Os efeitos perniciosos do excesso de partidos com representação no Congresso não são produto exclusivo da "Nova República". Jânio Quadros, por exemplo, eleito com avassaladora votação, ficou órfão no Congresso, o que contribuiu decisivamente para o golpe fracassado da renúncia. Quando João Goulart foi apeado do poder pela Revolução de 1964, estavam representados no Congresso pouco mais de uma dúzia de partidos, uma herança que o marechal Castelo Branco não quis receber, decretando o bipartidarismo no AI-2.

Até março de 1980, as forças políticas tiveram de se acomodar em duas siglas. A partir de então, como efeito direto da Lei de Anistia e progressiva normalização da vida política, reinstituiu-se o multipartidarismo. Hoje, há 18 partidos com representação no Congresso e mais de 30 siglas com existência provisória ou definitiva - números que evidenciam a virtual impossibilidade da constituição de um bloco parlamentar que, de forma orgânica e natural, apóie o governo.

As maiorias que se constituem são artificiais, nelas não sendo rara a presença de siglas de aluguel. Piora esse quadro uma legislação que faz do detentor de cargo eletivo o seu dono, e não o eleitorado que representa ou o partido que o acolhe - o que permite a dança de cadeiras que altera a composição numérica da representação partidária - e não exige um mínimo de fidelidade à orientação do partido - o que aumenta os preços das barganhas.

Não admira, portanto, que, a cada crise, logo se avente a reforma política, como panacéia para os males que afligem o Executivo em suas relações com o Congresso. Mas a reforma não anda. Há projetos que estão há mais de dez anos no Congresso. O que mais progrediu ressona há mais de ano numa comissão.

Na semana passada, às voltas com o escândalo dos Correios e do IRB, e com denúncias que envolvem seu governo, o presidente Luiz Inácio Lula da Silva sacou do baú das reformas que não saem do lugar a política. "É extremamente importante a gente aproveitar esse momento político para discutir esse tema que, de vez em quando, se transforma em tabu dentro do Congresso. Por que não anda, se a grande maioria perguntada é favorável à reforma política?

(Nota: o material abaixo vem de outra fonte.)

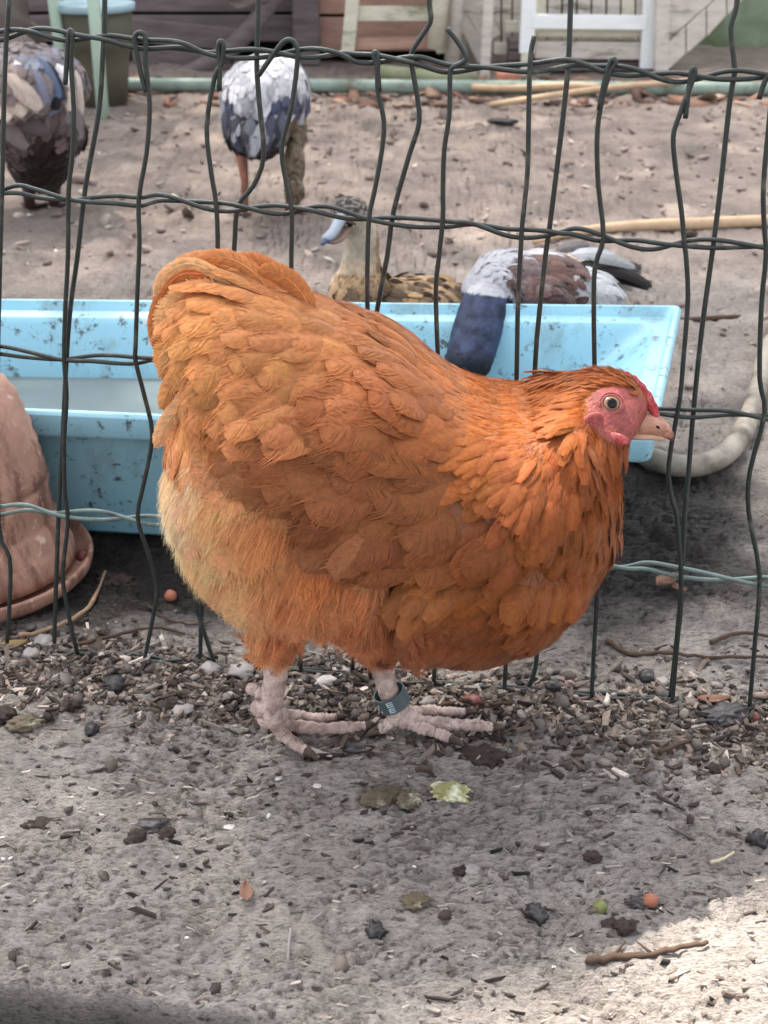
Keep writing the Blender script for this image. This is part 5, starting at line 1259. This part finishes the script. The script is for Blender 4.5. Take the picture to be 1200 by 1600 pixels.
L_ = [
 ('pebble',178,1070,17,M_DK,'large glossy black pebble on bare mud left of the hen','pebble',.7,1.1),
 ('clod',108,1106,14,M_DK2,'dark clod between the black pebble and the left edge','clod',.6,1.2),
 ('clod',262,1108,13,M_DK2,'dark clod lying left of the hen\'s rear foot','clod',.6,1.1),
 ('pebble',287,1114,13,M_STONE,'grey brown pebble touching the clod left of the hen','pebble',.5,1.3),
 ('clod',144,1141,12,M_DK,'small black clod below the glossy black pebble','clod',.7,1.0),
 ('dropping',4,1124,20,M_DK2,'dark dropping cut off by the left edge of the photo','dropping',.6,1.0),
 ('dropping',40,1136,19,M_DROP,'ribbed brown dropping at the left edge','dropping',.55,1.5),
 ('clod',214,1309,14,M_DK2,'dark clod in the left foreground, nearer the left edge of a pair','clod',.6,1.2),
 ('clod',262,1304,13,M_DK2,'brown crumbly clod, right one of the foreground pair','clod',.6,1.2),
 ('clod',68,1283,18,M_DK2,'flat dark clod pressed in the mud at far left foreground','clod',.25,1.6),
 ('clod',588,1453,15,M_DK,'black clod in the centre foreground','clod',.9,1.0),
 ('pebble',738,1362,12,M_STONE,'grey pebble with a white tip below the droppings','pebble',.7,1.0),
 ('clod',720,1362,10,M_DK2,'small dark clod beside the white tipped pebble','clod',.6,1.2),
 ('clod',838,1428,16,M_DK,'rough black clod left of the sun patch','clod',.8,1.1),
 ('clod',1183,1316,15,M_DK,'black clod by the right edge in the foreground','clod',.9,1.0),
 ('clod',925,1345,12,M_DK2,'low dark clod in the mud above the sun patch','clod',.5,1.2),
 ('dropping',600,1248,22,M_DROP,'curled olive dropping in front of the hen, left of three','dropping',.6,1.7),
 ('dropping',640,1256,17,M_DROP,'round brown dropping in front of the hen, middle of three','dropping',.8,1.1),
 ('dropping',703,1241,23,M_YEL,'crumbly yellow green dropping in front of the hen','dropping',.5,1.3),
 ('dropping',650,1411,18,M_DROP,'small brown dropping with a pale smear in the foreground','dropping',.4,1.2),
 ('dropping',752,1178,28,M_DK2,'flat dark dropping in the shadow in front of the banded foot','dropping',.25,1.6),
 ('nut',1016,1413,12,M_ORN,'orange nut on the dark leaf in the sun patch','nut',1.0,1.0),
 ('acorn',937,1421,12,M_GRN,'small green acorn at the edge of the sun patch','acorn',1.0,1.0),
 ('pebble',955,1442,13,M_DK2,'brown stone just below the green acorn','pebble',.6,1.1),
 ('clod',975,1452,14,M_DK2,'dark clod under the dark leaf in the sun patch','clod',.6,1.2),
 ('berry',267,937,10,M_ORN,'orange berry on the mud behind the fence left of the hen','berry',1.0,1.0),
 ('berry',133,892,11,M_BER,'red berry lying in the terracotta dish','berry',1.0,1.0),
 ('berry',1178,1122,9,M_BER,'reddish berry at the foot of the right fence wire','berry',.9,1.0),
 ('pebble',378,1054,17,M_STONE,'grey oval pebble behind the hen\'s rear leg','pebble',.5,1.4),
 ('pebble',50,1024,13,M_STONE,'grey pebble by the fence foot below the terracotta dish','pebble',.7,1.0),
 ('pebble',70,1006,15,M_STONE,'pale rounded pebble beside the terracotta dish','pebble',.7,1.0),
 ('pebble',330,1048,14,M_STONE,'smooth grey pebble among chippings by the fence','pebble',.6,1.2),
 ('pebble',510,1068,12,M_PALE,'pinkish pale pebble between the hen\'s legs','pebble',.6,1.4),
 ('pebble',864,1080,12,M_DK,'dark round stone right of the hen by the fence','pebble',.8,1.0),
 ('pebble',1010,1062,13,M_DK,'dark stone left of the paired wires','pebble',.8,1.0),
 ('pebble',1034,1068,11,M_STONE,'grey stone touching the dark stone by the wires','pebble',.8,1.0),
 ('pebble',738,1096,16,M_BER,'dark red crumpled pod under the hen\'s breast','pod',.7,1.1),
 ('pebble',667,1100,12,M_STONE,'brown stone behind the banded foot','pebble',.7,1.0),
 ('flake',358,1293,7,M_PALE,'small white flake in the left foreground','flake',.3,1.3),
 ('flake',496,1228,6,M_PALE,'tiny white flake left of the droppings','flake',.3,1.2),
 ('flake',1110,1166,12,M_PALE,'white shell flake by the right edge of the gravel','flake',.25,1.6),
 ('flake',1006,1412,13,M_LEAFD,'dark curled leaf in the sun patch','leaf',.4,1.9),
 ('pebble',1133,1122,26,M_LEAFD,'dark blue grey crumpled leaf at the foot of the right wires','leaf',.35,1.5),
 ('clod',240,1290,12,M_DK,'black shard between foreground clods','shard',.25,1.9),
 ('clod',180,905,24,M_DK2,'dark rotting leaf beside the terracotta dish','leaf',.35,1.5),
 ('clod',998,441,12,M_DK,'small black scrap on the ground right of the drake','scrap',.3,1.6),
 ('clod',790,197,14,M_DK,'black scrap on the far ground below the pipe','scrap',.3,1.6),
 ('clod',1117,1200,12,M_DK2,'dark clod right of the hen in the middle ground','clod',.6,1.1),
]
for i, (nm, x_, y_, sz, m, lb, ct, fl_, el) in enumerate(L_):
    nm = ct if ct in ('pod', 'leaf', 'shard', 'scrap') else nm
    o = lump(nm, x_, y_, sz, m, lb, ct, seed=i + 3, flat=fl_, elong=el, yaw=((i * 37) % 60 - 30) / 60, rough=.42 if ct == 'dropping' else .7 if ct in ('clod', 'leaf', 'scrap', 'shard') else (.12 if ct in ('nut', 'berry', 'acorn') else .4), fr=4.6 if ct in ('clod', 'dropping', 'leaf') else 2.2, sub=4 if ct in ('dropping', 'leaf') else 3)
bpy.data.objects['berry.001'].location.z += .012 if 'berry.001' in bpy.data.objects else 0
twig('twig', [(916,1502),(950,1498),(1000,1494),(1050,1490),(1105,1478)], .0030, M_TWIG, 'knobbly brown twig crossing the sun patch', 'twig', zo=.003, twigs=((6, .01, .012), (12, -.01, .010)))
twig('twig', [(948,1005),(985,1020),(1040,1028),(1100,1033),(1200,1032)], .0026, M_TWIG, 'dark twig lying behind the wires right of the hen', 'twig', twigs=((4, -.004, .014),))
twig('twig', [(1110,1012),(1150,998),(1210,1000)], .0026, M_TWIG, 'short dark twig near the right edge behind the fence', 'twig')
twig('twig', [(232,950),(262,970),(300,980),(330,977)], .0016, M_TWIG, 'thin dark twig left of the hen behind the fence', 'twig')
twig('twig', [(30,1000),(90,985),(140,950),(165,900)], .0028, simple('pale_twig', (140, 116, 96), .8, .25, 60, .5, .001), 'pale twig curving round the terracotta dish', 'twig')
twig('twig', [(120,1010),(180,1002),(240,992),(290,995)], .0020, M_TWIG, 'straight twig along the fence foot at left', 'twig')
twig('twig', [(672,1110),(720,1102),(770,1104),(800,1108)], .0026, M_TWIG, 'brown twig just behind the banded foot', 'twig')
twig('twig', [(1030,1182),(1070,1166),(1098,1160)], .0022, M_TWIG, 'short dark twig in front of the paired wires', 'twig')
twig('straw', [(455,1462),(452,1480),(450,1504)], .0011, M_STONE, 'short pale straw standing out of the foreground mud', 'straw')
twig('straw', [(1110,1350),(1130,1346),(1146,1338)], .0016, simple('straw_tan', (176, 164, 140), .8, .15, 60), 'thin curved straw in the right foreground', 'straw')
def leaf(px_, py_, L, W, yaw, m, label, seed=0, curl=.25, cat='leaf', name='leaf', zo=.002):
    p = atZ(px_, py_, 0); z0 = gz(p[0], p[1]) + zo; vs = []; fs = []; nU, nV = 9, 5; rn = random.Random(seed)
    for i in range(nU):
        u = i / (nU - 1); hw = W / 2 * math.sin(math.pi * min(max(u, .03), .985) ** .8) ** .8
        for j in range(nV):
            v = j / (nV - 1) * 2 - 1; x = (u - .5) * L; y = v * hw * rn.uniform(.93, 1.07); z = curl * W * (v * v) + curl * L * .5 * (u - .5) ** 2 * 2 + .0008 * rn.random()
            vs.append((p[0] + x * math.cos(yaw) - y * math.sin(yaw), p[1] + x * math.sin(yaw) + y * math.cos(yaw), z0 + z))
    for i in range(nU - 1):
        for j in range(nV - 1): fs.append((i*nV+j, i*nV+j+1, (i+1)*nV+j+1, (i+1)*nV+j))
    o = mesh_obj(name, vs, fs, m, None, True); sd = o.modifiers.new('t', 'SOLIDIFY'); sd.thickness = .0006; return tag(o, label, cat)
leaf(385, 1402, .022, .010, 1.7, M_LEAFB, 'small orange brown leaf in the left foreground mud', 3)
leaf(1042, 917, .030, .018, .6, M_LEAFB, 'dry orange leaf behind the fence right of the breast', 4, .4)
leaf(1058, 925, .022, .010, 2.2, M_LEAFB, 'narrow dry leaf touching the orange leaf behind the fence', 5, .4)
leaf(488, 1180, .036, .012, -.35, M_PALE, 'pale pointed leaf under the hen\'s rear foot', 6, .15)
leaf(14, 1015, .036, .016, .3, simple('yellow_leaf', (134, 112, 80), .8, .2, 40), 'yellow brown leaf by the fence foot at the left edge', 7, .3)
leaf(1115, 1098, .030, .012, .1, M_LEAFB, 'brown leaf among chippings between the right wires', 8, .3)
leaf(560, 1172, .028, .012, .1, M_LEAFD, 'dark leaf in the hen\'s shadow between her feet', 9, .2)

# ================================================================== OVERHANGING TREE (added out of frame to shade the yard)
def g_leafm(n, b):
    c = ramp(n, noise(n, coords(n), 3, 3), [(.3, (.045, .085, .025)), (.7, (.09, .14, .045))]); n.links.new(c, b.inputs['Base Color']); b.inputs['Roughness'].default_value = .6
M_CROWN = mat('tree_leaves', g_leafm)
tree = empty('unseen_shade_tree', (-3.9, 7.6, 0), 'tall leafy tree, unseen, added behind the sheds to shade the yard', 'tree')
MB().tube([(-4.0, 7.7, -.05), (-3.9, 7.6, 2.5), (-3.8, 7.2, 5.5), (-3.6, 6.6, 9.0)], [.22, .19, .15, .07], 12).build('trunk', M_BOARD, tree, True)
rt = np.random.default_rng(77)
HZ = 9.0
shift = np.array([SUND.x, SUND.y]) / SUND.z
# openings cut in the added crown to place the sun patches on the ground
def hole(x, y):
    q = .5 * (fbm(x * 16, y * 16, 3, 91) - .5)
    a = np.hypot((x - .24) / .19, (y - .635) / .062) + .6 * q < 1
    b_ = np.hypot((x - .26) / .085, (y - .725) / .055) + 1.2 * q < 1
    return a | b_
def leaves(n, x0, x1, y0, y1, S, holes=True):
    gxs = rt.uniform(x0, x1, n); gys = rt.uniform(y0, y1, n); hh = HZ + rt.uniform(-.4, .6, n)
    nrm_ = np.array([0, 0, 1.]) + .35 * rt.standard_normal((n, 3)); nrm_ /= np.linalg.norm(nrm_, axis=1, keepdims=True)
    t1 = np.cross(nrm_, rt.standard_normal((n, 3))); t1 /= np.linalg.norm(t1, axis=1, keepdims=True); t2 = np.cross(nrm_, t1)
    ctr = np.stack([gxs + shift[0] * hh, gys + shift[1] * hh, hh], -1); sz_ = S * rt.uniform(.7, 1.3, n)[:, None]
    qv = np.stack([ctr - t1 * sz_, ctr - t2 * sz_ * .6, ctr + t1 * sz_, ctr + t2 * sz_ * .6], 1)
    g = qv[..., :2] - shift[None, None] * qv[..., 2:3]
    return qv[~(hole(g[..., 0], g[..., 1]).any(1) | hole(gxs, gys))]
qv = np.concatenate([leaves(27000, -1.6, 1.8, -.2, 2.3, .027), leaves(38000, -2.8, 2.8, 2.1, 5.4, .028)])
crown = mesh_obj('crown', qv.reshape(-1, 3), np.arange(len(qv) * 4).reshape(-1, 4), M_CROWN, tree, False); crown['kind'] = 'stuff'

O que tem de tão sagrado que a reforma política não pode ser um instrumento de consolidação da democracia deste país e de fortalecimento dos partidos?"

Boas perguntas, que encontram resposta também no comportamento do presidente Lula. Eleito com grande apoio popular e político, mas sem maioria no Congresso - onde o PT ficou com apenas 17% das cadeiras -, ele foi o primeiro a não querer aproveitar essas vantagens para fazer andar a polêmica reforma. À correção ampla das mazelas partidárias, preferiu fazer alianças, muitas das quais se revelaram espúrias. Nesse processo, os operadores do Palácio do Planalto aproveitaram as falhas da legislação partidária para inflar os partidos aliados.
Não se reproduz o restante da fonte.